Collected data
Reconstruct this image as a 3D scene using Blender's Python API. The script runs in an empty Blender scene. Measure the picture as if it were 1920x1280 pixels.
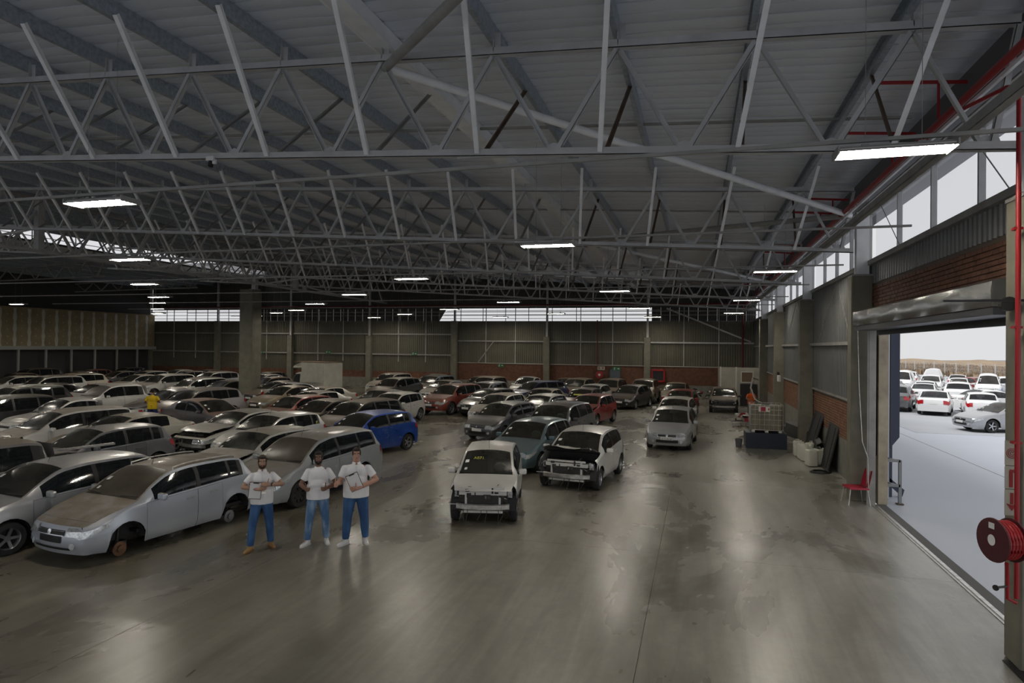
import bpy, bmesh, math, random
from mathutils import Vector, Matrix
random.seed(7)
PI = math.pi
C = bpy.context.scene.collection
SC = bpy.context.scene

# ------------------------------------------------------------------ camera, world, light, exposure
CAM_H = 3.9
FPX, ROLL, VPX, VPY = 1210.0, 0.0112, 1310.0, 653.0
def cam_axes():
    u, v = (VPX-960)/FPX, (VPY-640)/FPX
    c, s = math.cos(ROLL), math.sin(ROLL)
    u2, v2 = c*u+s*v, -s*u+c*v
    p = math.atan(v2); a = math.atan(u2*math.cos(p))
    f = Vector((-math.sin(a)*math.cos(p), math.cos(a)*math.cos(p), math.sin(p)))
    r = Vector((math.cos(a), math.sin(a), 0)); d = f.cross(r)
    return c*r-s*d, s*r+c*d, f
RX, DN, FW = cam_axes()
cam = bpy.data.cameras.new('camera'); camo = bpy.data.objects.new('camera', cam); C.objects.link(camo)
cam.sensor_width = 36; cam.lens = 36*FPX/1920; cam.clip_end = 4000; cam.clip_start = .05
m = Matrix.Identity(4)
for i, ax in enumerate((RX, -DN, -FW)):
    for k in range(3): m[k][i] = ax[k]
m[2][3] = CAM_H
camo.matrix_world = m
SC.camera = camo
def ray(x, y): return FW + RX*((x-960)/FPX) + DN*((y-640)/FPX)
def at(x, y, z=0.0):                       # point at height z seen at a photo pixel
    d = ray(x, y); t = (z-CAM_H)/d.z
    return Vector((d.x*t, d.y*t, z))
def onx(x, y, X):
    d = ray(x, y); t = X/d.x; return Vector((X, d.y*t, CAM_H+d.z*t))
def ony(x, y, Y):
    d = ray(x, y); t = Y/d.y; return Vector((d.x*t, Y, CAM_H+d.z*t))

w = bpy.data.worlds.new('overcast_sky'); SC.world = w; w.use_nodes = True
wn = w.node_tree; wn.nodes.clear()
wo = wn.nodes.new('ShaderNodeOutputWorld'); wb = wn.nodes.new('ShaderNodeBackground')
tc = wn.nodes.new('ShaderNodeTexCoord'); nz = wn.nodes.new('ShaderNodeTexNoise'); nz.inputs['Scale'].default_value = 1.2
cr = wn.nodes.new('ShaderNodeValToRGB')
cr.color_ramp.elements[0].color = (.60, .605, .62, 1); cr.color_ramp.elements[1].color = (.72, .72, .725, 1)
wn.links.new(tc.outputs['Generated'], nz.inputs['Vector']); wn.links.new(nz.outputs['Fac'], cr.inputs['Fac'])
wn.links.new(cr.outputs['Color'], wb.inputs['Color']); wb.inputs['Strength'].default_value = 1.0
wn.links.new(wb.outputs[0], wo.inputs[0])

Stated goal
Give again, word for word, every line from the top of the data through the line with "SC = bpy.context.scene", both ends included, and exclude the pictures.

Result of the task
Reconstruct this image as a 3D scene using Blender's Python API. The script runs in an empty Blender scene. Measure the picture as if it were 1920x1280 pixels.
import bpy, bmesh, math, random
from mathutils import Vector, Matrix
random.seed(7)
PI = math.pi
C = bpy.context.scene.collection
SC = bpy.context.scene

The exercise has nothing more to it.